Louise Tilleke, Ne demande pas ce que la terre… (exposition)

Hantises et périls

Sous le com­mis­sa­riat d’ Oli­vier Keap­pe­lin (ce qui est déjà un gage de qua­lité) Louise Tilleke pré­sente ses der­niers tra­vaux (des­sins, pein­tures, vidéos, per­for­mances) dans les inté­rieurs mis à nu avant réfec­tion de l’ex-hôtel Lotti en tra­vaux avant sa réou­ver­ture pro­chaine en tant que nou­vel hôtel Costes. Détour­nant la célèbre phrase de J-F K (Ne vous deman­dez pas ce que l’Amérique peut faire pour vous mais ce que vous pou­vez faire pour elle), la créa­trice mul­ti­plie ici les images capables de secouer notre indif­fé­rence comme celle des maîtres de jeu mon­dial dont nous dépen­dons.
Si bien qu’un tel lieu – et en son état – n’est pas neutre. Louise Tilleke mixe la pré­sence de per­son­nages qui luttent pour la sau­ve­garde de la pla­nète bleue, des pay­sages mena­cés, des figures d’animaux.

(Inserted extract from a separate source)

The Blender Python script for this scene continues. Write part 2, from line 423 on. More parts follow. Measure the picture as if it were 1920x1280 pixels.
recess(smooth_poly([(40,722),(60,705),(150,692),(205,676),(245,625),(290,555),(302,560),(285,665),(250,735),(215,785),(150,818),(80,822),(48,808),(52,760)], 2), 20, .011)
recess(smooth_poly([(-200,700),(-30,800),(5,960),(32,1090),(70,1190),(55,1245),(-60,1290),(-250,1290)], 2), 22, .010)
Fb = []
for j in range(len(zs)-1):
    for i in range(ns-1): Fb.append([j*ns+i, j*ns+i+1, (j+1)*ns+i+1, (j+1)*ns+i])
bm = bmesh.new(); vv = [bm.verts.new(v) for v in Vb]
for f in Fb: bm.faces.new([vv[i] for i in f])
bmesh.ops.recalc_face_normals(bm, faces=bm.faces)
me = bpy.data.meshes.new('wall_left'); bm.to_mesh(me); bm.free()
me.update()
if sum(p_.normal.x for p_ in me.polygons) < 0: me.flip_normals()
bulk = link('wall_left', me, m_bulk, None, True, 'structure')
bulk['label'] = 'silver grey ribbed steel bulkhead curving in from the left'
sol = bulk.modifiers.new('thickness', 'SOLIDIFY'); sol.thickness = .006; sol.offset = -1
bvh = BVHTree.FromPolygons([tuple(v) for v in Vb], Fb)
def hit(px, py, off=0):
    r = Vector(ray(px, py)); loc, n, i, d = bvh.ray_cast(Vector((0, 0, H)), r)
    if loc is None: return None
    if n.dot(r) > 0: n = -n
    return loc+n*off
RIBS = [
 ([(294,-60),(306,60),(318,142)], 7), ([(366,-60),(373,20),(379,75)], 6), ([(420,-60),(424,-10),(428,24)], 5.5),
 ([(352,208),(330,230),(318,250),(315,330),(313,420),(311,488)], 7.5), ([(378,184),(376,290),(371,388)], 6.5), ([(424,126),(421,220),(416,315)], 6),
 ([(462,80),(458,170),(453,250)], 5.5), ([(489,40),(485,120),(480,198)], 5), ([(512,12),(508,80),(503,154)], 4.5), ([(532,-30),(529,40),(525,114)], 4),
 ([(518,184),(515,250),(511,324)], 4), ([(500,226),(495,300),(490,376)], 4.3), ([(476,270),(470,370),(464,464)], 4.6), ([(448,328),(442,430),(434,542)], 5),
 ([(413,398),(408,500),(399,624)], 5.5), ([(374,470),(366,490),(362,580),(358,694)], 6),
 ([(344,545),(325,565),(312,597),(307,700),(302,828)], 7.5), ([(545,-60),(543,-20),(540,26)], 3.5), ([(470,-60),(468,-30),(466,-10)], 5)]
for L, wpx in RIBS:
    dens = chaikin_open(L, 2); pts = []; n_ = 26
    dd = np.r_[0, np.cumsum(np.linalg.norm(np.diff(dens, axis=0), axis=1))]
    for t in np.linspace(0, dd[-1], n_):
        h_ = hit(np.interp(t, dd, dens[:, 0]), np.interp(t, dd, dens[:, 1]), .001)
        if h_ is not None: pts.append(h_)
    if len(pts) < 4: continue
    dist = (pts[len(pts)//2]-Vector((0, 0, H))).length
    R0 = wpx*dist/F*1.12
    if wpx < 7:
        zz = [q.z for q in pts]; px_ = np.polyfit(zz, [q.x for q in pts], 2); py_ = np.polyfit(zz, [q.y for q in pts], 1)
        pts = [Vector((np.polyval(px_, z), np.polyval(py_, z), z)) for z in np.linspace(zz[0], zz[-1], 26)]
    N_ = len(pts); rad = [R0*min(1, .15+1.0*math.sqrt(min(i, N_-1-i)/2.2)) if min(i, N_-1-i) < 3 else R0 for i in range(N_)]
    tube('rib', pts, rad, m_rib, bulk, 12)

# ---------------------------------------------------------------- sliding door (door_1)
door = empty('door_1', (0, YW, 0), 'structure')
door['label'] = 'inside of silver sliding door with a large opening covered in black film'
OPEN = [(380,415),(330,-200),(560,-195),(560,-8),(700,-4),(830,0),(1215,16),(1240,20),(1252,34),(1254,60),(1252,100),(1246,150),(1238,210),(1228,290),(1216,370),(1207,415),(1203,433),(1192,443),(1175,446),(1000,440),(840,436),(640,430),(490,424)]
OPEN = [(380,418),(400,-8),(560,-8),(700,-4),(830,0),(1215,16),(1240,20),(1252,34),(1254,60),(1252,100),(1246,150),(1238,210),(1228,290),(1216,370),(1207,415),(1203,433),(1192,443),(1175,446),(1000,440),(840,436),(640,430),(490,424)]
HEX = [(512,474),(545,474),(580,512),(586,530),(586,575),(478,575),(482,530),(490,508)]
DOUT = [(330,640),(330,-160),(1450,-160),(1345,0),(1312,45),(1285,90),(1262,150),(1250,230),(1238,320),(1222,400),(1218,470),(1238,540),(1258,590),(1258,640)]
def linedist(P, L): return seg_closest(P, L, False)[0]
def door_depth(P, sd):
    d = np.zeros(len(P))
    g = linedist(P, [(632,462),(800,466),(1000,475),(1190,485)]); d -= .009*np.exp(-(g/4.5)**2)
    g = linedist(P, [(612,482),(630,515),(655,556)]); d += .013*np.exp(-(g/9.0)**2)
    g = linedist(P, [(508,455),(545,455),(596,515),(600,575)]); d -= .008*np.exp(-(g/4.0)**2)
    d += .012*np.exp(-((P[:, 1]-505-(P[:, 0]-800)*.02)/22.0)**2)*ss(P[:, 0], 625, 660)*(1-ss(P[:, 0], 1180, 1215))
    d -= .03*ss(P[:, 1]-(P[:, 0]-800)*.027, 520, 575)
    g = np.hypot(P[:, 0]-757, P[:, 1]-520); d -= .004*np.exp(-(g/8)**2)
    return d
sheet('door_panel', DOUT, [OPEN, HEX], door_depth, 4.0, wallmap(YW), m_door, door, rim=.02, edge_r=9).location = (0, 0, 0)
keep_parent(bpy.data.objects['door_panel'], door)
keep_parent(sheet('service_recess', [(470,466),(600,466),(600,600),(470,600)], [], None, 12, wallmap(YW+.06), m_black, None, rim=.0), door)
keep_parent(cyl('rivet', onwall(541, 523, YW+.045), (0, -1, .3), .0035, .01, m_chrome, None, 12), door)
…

L’invitation de la créa­trice est donc ponc­tuée d’images tout sauf anec­do­tiques. Et celle qui éprouva une aller­gie pro­fonde aux ensei­gne­ments aca­dé­miques fait tou­jours preuve d’une indé­pen­dance sans se sou­cier des canons de la mode. Elle cherche à créer des émo­tions visuelles fortes où trans­pa­raissent dérives, per­di­tions, soli­tudes. Elle rap­pelle com­bien l’homme, qu’il soit contraint à émi­grer ou simple aven­tu­rier du quo­ti­dien, vit dans un monde de plus en plus pré­caire et fermé.

L’artiste en finit avec les uto­pies et nous met face aux monstres et au dés­équi­libre. Les œuvres sou­vent bou­le­ver­santes sans pour autant jouer sur le simple pathos — ce qui serait aussi facile que vain. Cha­cune de ses tech­niques devient une forme d’alerte et de ral­lie­ment à une cause qui devrait être com­mune sauf à jouir d’aller droit dans le mur et sans se sou­cier de celles et ceux qui nous suivent.
Chez elle, pas de place pour la théo­rie : juste des situa­tions concrètes, des réa­li­tés contin­gentes où la souf­france est incar­née jusque dans notre « viande » comme disait Artaud. L’intensité d’appel est frap­pante. La plas­ti­cienne rend l’art au sta­tut d’ “opé­ra­tion”  — enten­dons par ce terme à la fois opéra néces­sai­re­ment cruel mais aussi ouver­ture. L’œuvre devient celle de la conta­gion du temps par ce qui le fissure.

jean-paul gavard-perret

Louise Tilleke, Ne demande pas ce que la terre… », expo­si­tion du 19 au 21 octobre, Hôtel Costes, Paris 1er.